» **THE EXERCISE**:
Restate word for word the lines beginning at the one that contains "Reconstruct this image" and ending at the one that contains "scene.camera = cam"; include both and nothing else.

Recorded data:
## start
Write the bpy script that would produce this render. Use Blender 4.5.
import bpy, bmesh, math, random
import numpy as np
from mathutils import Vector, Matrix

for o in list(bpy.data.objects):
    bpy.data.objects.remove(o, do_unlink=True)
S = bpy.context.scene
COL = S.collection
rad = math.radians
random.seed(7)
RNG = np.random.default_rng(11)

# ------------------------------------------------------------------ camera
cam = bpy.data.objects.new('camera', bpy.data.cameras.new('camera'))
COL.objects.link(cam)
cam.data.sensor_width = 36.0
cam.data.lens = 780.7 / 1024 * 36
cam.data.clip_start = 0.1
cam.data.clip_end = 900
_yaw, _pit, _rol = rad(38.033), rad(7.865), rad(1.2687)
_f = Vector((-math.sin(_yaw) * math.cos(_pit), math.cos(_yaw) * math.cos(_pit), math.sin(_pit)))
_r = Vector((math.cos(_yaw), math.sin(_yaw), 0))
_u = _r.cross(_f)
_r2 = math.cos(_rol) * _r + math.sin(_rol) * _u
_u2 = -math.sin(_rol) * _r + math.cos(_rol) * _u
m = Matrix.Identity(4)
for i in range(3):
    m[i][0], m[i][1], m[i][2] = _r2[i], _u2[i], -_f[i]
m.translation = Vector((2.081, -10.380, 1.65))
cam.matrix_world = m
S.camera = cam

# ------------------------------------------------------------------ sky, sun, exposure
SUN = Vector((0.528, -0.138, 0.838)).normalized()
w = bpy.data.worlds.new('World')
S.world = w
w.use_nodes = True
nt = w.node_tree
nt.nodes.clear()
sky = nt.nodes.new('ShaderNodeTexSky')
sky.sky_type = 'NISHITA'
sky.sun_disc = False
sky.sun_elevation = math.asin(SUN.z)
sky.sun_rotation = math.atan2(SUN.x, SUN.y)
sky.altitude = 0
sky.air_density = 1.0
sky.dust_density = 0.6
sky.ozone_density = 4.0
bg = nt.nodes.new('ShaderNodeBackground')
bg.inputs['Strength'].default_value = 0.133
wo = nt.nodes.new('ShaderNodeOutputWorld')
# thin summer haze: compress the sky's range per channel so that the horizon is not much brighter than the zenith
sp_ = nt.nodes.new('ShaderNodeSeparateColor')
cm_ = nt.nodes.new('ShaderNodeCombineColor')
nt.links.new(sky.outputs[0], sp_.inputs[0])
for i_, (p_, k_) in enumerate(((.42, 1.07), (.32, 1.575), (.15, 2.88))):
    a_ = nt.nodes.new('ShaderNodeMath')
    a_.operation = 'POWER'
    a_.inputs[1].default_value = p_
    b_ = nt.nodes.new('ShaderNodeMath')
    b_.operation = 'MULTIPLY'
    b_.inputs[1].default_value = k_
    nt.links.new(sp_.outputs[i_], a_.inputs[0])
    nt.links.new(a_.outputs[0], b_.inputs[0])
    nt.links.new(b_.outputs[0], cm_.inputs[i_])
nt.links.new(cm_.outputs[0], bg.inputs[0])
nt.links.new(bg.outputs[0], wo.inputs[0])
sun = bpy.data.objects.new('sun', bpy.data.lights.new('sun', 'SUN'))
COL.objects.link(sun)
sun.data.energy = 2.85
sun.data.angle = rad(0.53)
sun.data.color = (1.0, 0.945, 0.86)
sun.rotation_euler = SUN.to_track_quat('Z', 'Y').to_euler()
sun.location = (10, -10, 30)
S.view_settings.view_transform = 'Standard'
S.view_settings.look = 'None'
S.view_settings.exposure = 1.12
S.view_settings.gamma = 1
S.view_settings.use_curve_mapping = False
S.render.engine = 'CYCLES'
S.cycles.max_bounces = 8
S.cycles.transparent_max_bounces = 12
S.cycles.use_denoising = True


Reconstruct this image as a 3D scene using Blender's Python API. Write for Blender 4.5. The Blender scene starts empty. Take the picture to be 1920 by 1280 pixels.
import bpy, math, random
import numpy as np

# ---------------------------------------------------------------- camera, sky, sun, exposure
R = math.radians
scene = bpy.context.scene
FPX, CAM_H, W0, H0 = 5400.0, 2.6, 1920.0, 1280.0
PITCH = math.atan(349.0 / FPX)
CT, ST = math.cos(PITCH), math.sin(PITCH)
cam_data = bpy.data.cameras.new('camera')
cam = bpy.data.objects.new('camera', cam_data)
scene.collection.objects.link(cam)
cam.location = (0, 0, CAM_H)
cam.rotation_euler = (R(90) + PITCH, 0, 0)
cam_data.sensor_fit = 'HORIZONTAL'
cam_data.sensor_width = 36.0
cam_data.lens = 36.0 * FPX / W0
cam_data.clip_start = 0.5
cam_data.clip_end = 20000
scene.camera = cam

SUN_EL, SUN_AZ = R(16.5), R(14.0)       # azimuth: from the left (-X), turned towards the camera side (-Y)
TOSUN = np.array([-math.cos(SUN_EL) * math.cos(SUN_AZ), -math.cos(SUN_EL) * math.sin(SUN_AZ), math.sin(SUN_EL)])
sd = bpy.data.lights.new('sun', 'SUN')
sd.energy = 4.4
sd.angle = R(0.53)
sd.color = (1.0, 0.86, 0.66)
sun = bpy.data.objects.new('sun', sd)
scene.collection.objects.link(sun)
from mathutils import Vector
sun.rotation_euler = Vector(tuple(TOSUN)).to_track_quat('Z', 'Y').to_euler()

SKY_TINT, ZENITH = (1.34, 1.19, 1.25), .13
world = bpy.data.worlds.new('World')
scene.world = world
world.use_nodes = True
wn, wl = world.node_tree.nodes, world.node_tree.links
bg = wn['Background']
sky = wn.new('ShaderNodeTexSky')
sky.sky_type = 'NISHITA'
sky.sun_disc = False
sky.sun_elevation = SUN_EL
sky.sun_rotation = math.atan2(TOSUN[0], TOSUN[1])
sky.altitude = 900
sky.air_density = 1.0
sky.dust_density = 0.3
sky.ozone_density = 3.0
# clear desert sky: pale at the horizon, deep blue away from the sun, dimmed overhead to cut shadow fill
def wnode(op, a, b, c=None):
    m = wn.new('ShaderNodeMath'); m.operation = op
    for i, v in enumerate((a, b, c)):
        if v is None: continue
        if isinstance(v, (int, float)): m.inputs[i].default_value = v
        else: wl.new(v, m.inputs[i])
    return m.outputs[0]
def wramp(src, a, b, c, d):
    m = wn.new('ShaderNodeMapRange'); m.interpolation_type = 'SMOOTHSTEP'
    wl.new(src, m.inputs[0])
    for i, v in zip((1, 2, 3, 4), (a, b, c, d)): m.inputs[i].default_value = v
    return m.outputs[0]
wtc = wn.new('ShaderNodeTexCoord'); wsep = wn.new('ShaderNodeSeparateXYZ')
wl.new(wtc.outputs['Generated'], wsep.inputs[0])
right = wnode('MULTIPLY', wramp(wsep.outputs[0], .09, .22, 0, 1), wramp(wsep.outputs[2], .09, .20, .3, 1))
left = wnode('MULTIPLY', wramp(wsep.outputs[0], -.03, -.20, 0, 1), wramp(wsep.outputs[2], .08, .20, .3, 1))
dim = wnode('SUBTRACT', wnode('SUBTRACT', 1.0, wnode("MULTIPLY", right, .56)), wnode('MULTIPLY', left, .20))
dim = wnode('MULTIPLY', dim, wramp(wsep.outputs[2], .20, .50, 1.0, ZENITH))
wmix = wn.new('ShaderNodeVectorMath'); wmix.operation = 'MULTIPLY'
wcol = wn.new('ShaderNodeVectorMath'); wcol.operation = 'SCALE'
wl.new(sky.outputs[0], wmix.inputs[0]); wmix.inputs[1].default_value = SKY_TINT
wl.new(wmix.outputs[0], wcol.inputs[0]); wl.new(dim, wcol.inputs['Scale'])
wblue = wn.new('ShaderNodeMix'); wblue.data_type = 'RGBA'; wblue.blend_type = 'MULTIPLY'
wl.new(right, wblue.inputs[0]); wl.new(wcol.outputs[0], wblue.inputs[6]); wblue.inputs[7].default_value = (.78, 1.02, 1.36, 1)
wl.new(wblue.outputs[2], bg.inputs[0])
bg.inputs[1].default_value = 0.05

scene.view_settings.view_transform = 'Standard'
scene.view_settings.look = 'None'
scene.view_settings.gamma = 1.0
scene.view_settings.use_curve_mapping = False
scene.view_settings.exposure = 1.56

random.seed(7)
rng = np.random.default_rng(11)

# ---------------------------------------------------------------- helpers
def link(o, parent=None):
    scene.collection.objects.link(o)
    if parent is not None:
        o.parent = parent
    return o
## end
» **OUTPUT**:
Reconstruct this image as a 3D scene using Blender's Python API. Write for Blender 4.5. The Blender scene starts empty. Take the picture to be 1920 by 1280 pixels.
import bpy, math, random
import numpy as np

# ---------------------------------------------------------------- camera, sky, sun, exposure
R = math.radians
scene = bpy.context.scene
FPX, CAM_H, W0, H0 = 5400.0, 2.6, 1920.0, 1280.0
PITCH = math.atan(349.0 / FPX)
CT, ST = math.cos(PITCH), math.sin(PITCH)
cam_data = bpy.data.cameras.new('camera')
cam = bpy.data.objects.new('camera', cam_data)
scene.collection.objects.link(cam)
cam.location = (0, 0, CAM_H)
cam.rotation_euler = (R(90) + PITCH, 0, 0)
cam_data.sensor_fit = 'HORIZONTAL'
cam_data.sensor_width = 36.0
cam_data.lens = 36.0 * FPX / W0
cam_data.clip_start = 0.5
cam_data.clip_end = 20000
scene.camera = cam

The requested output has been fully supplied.